>> Start

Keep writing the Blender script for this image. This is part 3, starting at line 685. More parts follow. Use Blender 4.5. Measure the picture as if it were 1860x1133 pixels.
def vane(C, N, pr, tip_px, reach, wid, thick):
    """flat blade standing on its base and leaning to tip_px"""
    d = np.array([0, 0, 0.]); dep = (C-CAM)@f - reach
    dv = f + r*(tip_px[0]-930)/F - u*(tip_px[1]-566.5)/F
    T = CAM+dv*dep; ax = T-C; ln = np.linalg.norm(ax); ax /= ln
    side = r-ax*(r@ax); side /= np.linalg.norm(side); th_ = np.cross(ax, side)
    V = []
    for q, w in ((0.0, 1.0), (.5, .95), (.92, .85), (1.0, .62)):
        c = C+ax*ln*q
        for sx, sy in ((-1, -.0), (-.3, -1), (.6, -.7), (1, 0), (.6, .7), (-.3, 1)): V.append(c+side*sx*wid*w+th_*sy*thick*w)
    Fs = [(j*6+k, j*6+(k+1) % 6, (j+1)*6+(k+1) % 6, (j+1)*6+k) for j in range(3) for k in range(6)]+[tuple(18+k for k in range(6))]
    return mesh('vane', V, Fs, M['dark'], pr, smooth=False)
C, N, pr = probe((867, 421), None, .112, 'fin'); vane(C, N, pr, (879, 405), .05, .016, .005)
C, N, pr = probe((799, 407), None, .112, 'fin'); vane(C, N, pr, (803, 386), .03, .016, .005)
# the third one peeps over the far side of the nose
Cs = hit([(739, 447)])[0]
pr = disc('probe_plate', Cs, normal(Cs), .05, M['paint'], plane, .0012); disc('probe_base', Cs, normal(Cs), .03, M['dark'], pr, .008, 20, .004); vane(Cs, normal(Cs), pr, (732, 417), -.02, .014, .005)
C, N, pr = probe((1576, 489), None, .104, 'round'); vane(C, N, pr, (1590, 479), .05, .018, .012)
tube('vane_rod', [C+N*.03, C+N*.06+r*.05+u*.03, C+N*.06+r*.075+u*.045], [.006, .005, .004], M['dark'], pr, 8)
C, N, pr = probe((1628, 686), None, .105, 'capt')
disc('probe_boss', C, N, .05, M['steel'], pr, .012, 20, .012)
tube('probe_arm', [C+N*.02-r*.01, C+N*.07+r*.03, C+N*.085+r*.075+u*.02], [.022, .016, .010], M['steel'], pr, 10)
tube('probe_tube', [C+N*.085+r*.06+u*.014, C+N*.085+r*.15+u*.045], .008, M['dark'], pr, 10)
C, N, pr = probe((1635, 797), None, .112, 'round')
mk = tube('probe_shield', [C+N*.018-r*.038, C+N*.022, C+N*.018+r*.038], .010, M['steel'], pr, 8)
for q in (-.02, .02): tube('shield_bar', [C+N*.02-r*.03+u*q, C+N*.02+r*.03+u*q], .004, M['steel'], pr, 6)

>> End

▶ _WHAT YOU HAVE TO DO_
Transcribe the full listing above without leaving anything out.

▶ _WRITTEN ANSWER_
Keep writing the Blender script for this image. This is part 3, starting at line 685. More parts follow. Use Blender 4.5. Measure the picture as if it were 1860x1133 pixels.
def vane(C, N, pr, tip_px, reach, wid, thick):
    """flat blade standing on its base and leaning to tip_px"""
    d = np.array([0, 0, 0.]); dep = (C-CAM)@f - reach
    dv = f + r*(tip_px[0]-930)/F - u*(tip_px[1]-566.5)/F
    T = CAM+dv*dep; ax = T-C; ln = np.linalg.norm(ax); ax /= ln
    side = r-ax*(r@ax); side /= np.linalg.norm(side); th_ = np.cross(ax, side)
    V = []
    for q, w in ((0.0, 1.0), (.5, .95), (.92, .85), (1.0, .62)):
        c = C+ax*ln*q
        for sx, sy in ((-1, -.0), (-.3, -1), (.6, -.7), (1, 0), (.6, .7), (-.3, 1)): V.append(c+side*sx*wid*w+th_*sy*thick*w)
    Fs = [(j*6+k, j*6+(k+1) % 6, (j+1)*6+(k+1) % 6, (j+1)*6+k) for j in range(3) for k in range(6)]+[tuple(18+k for k in range(6))]
    return mesh('vane', V, Fs, M['dark'], pr, smooth=False)
C, N, pr = probe((867, 421), None, .112, 'fin'); vane(C, N, pr, (879, 405), .05, .016, .005)
C, N, pr = probe((799, 407), None, .112, 'fin'); vane(C, N, pr, (803, 386), .03, .016, .005)
# the third one peeps over the far side of the nose
Cs = hit([(739, 447)])[0]
pr = disc('probe_plate', Cs, normal(Cs), .05, M['paint'], plane, .0012); disc('probe_base', Cs, normal(Cs), .03, M['dark'], pr, .008, 20, .004); vane(Cs, normal(Cs), pr, (732, 417), -.02, .014, .005)
C, N, pr = probe((1576, 489), None, .104, 'round'); vane(C, N, pr, (1590, 479), .05, .018, .012)
tube('vane_rod', [C+N*.03, C+N*.06+r*.05+u*.03, C+N*.06+r*.075+u*.045], [.006, .005, .004], M['dark'], pr, 8)
C, N, pr = probe((1628, 686), None, .105, 'capt')
disc('probe_boss', C, N, .05, M['steel'], pr, .012, 20, .012)
tube('probe_arm', [C+N*.02-r*.01, C+N*.07+r*.03, C+N*.085+r*.075+u*.02], [.022, .016, .010], M['steel'], pr, 10)
tube('probe_tube', [C+N*.085+r*.06+u*.014, C+N*.085+r*.15+u*.045], .008, M['dark'], pr, 10)
C, N, pr = probe((1635, 797), None, .112, 'round')
mk = tube('probe_shield', [C+N*.018-r*.038, C+N*.022, C+N*.018+r*.038], .010, M['steel'], pr, 8)
for q in (-.02, .02): tube('shield_bar', [C+N*.02-r*.03+u*q, C+N*.02+r*.03+u*q], .004, M['steel'], pr, 6)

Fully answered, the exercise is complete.